My familiarity with the plot of The Glass Palace afforded me the opportunity to pay attention to how Amitav Ghosh skilfully built a fictional story in the midst of historical upheavals, how he illustrated the characters and brought it all to life. Rereading this book was just the inspiration I needed, so much so that I kept wanting to read rather than write. It was the historical period and political developments that intellectually drew me into the story, but the characters that pulled at my emotions and kept me submersed in the story even when I put the book down. There were several points in the novel where I was elated by a marriage or moved to tears by the sad outcome for one of the characters.
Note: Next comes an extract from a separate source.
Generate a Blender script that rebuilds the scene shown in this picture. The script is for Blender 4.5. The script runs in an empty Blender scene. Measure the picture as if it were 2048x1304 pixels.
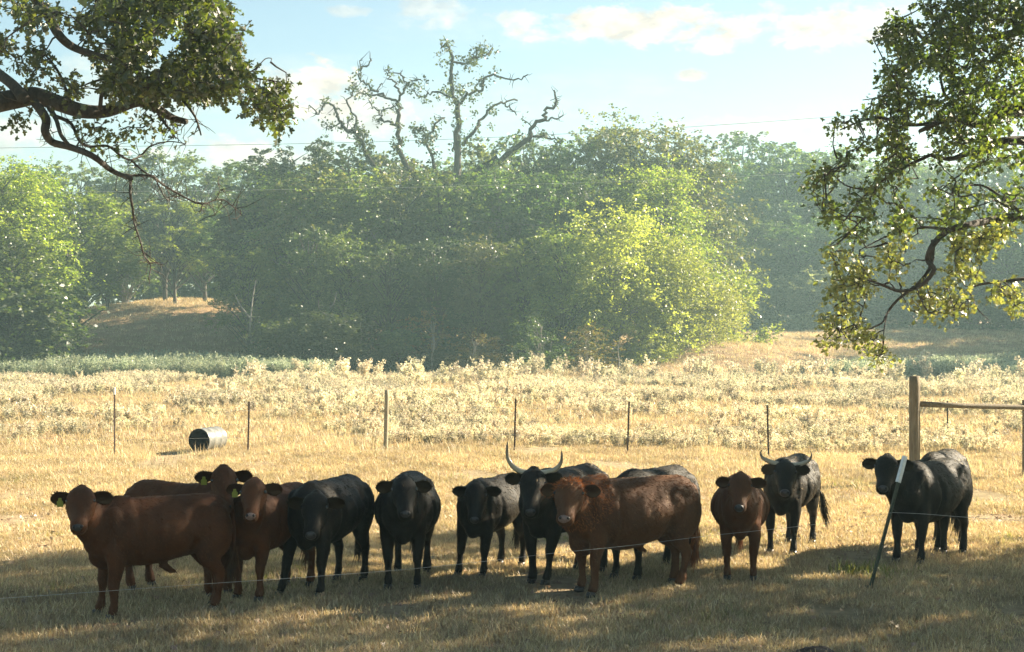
import bpy, math, random
import numpy as np
from mathutils import Vector, Matrix, noise as mnoise

# ------------------------------------------------------------------ camera, sky, sun, exposure
F = 3129.0          # focal length in photo pixels
CX, CY = 1024.0, 652.0
CAMH = 2.86
sc = bpy.context.scene
cam_data = bpy.data.cameras.new('camera')
cam = bpy.data.objects.new('camera', cam_data)
sc.collection.objects.link(cam)
cam.location = (0, 0, CAMH)
cam.rotation_euler = (math.radians(90), 0, 0)
cam_data.sensor_width = 36.0
cam_data.lens = 36.0 * F / 2048.0
cam_data.clip_end = 3000
sc.camera = cam

SUN_AZ = math.radians(63)      # to the right of the view direction
SUN_EL = math.radians(28)
SDIR = Vector((math.sin(SUN_AZ) * math.cos(SUN_EL), math.cos(SUN_AZ) * math.cos(SUN_EL), math.sin(SUN_EL)))
sun_data = bpy.data.lights.new('sun', 'SUN')
sun_data.energy = 5.0
sun_data.angle = math.radians(0.5)
sun_data.color = (1.0, 0.86, 0.65)
sun = bpy.data.objects.new('sun', sun_data)
sc.collection.objects.link(sun)
sun.location = (60, 50, 60)
sun.rotation_euler = (-SDIR).to_track_quat('-Z', 'Y').to_euler()

sc.view_settings.view_transform = 'Standard'
sc.view_settings.look = 'None'
sc.view_settings.gamma = 1.0
sc.view_settings.exposure = 2.3
sc.view_settings.use_curve_mapping = False
try:
    sc.cycles.use_denoising = True
    sc.cycles.denoiser = 'OPENIMAGEDENOISE'
    sc.cycles.denoising_input_passes = 'RGB_ALBEDO_NORMAL'
    sc.cycles.max_bounces = 7
    sc.cycles.diffuse_bounces = 3
    sc.cycles.glossy_bounces = 2
    sc.cycles.transmission_bounces = 4
    sc.cycles.transparent_max_bounces = 4
    sc.cycles.volume_bounces = 0
    sc.cycles.sample_clamp_indirect = 4.0
except Exception:
    pass


class NT:
    """small helper to write node trees"""
    def __init__(self, tree):
        self.t = tree
    def n(self, typ, **kw):
        nd = self.t.nodes.new(typ)
        for k, v in kw.items():
            if k == 'inp':
                for kk, vv in v.items():
                    self.put(nd.inputs[kk], vv)
            else:
                setattr(nd, k, v)
        return nd
    def put(self, sock, v):
        if isinstance(v, bpy.types.NodeSocket):
            self.t.links.new(v, sock)
        else:
            sock.default_value = v
    def m(self, op, a, b=0.0, c=0.0, clamp=False):
        nd = self.t.nodes.new('ShaderNodeMath')
        nd.operation = op
        nd.use_clamp = clamp
        self.put(nd.inputs[0], a); self.put(nd.inputs[1], b); self.put(nd.inputs[2], c)
        return nd.outputs[0]
    def mix(self, f, a, b, blend='MIX'):
        nd = self.t.nodes.new('ShaderNodeMix')
        nd.data_type = 'RGBA'; nd.blend_type = blend
        self.put(nd.inputs[0], f); self.put(nd.inputs[6], a); self.put(nd.inputs[7], b)
        return nd.outputs[2]
    def ramp(self, f, stops):
        nd = self.t.nodes.new('ShaderNodeValToRGB')
        e = nd.color_ramp.elements
        while len(e) < len(stops):
            e.new(0.5)
        for el, (p, c) in zip(e, stops):
            el.position = p
            el.color = c if len(c) == 4 else (*c, 1)
        self.put(nd.inputs[0], f)
        return nd.outputs[0]
    def noise(self, vec, scale, detail=3, rough=0.5, dist=0.0):
        nd = self.n('ShaderNodeTexNoise')
        if vec is not None:
            self.put(nd.inputs['Vector'], vec)
        nd.inputs['Scale'].default_value = scale
        nd.inputs['Detail'].default_value = detail
        nd.inputs['Roughness'].default_value = rough
        nd.inputs['Distortion'].default_value = dist
        return nd.outputs['Fac']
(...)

The point that affected me the most was the second last scene in which Aung San Suu Kyi addresses a large crowd that has gathered around her house in Rangoon to hear her speak through the gate, from the confines of her house arrest. Ghosh successfully illustrated the hope that had been placed on her, the leader who could save the people of Burma from the tyranny of the military regime. In the last couple of years, this hope has sadly been eroded. Aung San Suu Kyi has become the kind of politician that Ghosh so elegantly held her above; she has gone beyond what would have once been her limits in order to gain more power for herself and her party, and allowed politics to take over everything. The final phrase of the chapter, “that it is just a matter of time before [the generals] are made to answer for all that they have done,” could not have been further from the truth of the last years. The generals have orchestrated the widely praised ‘miraculous transition to democracy’ precisely so that they could avoid being held responsible for their crimes. And yet crimes against ethnic minorities, farmers, labourers and human rights activists continue and it will take many more years for genuine democracy to take root.
Burma has taken a different path than the hope portrayed in this scene, but it does not detract from the beauty and vividness of the book. I hope to reread it again, perhaps several years down the road as Burma’s transition continues to unfold. Until then, The Glass Palace will remain an inspiration for my own writing.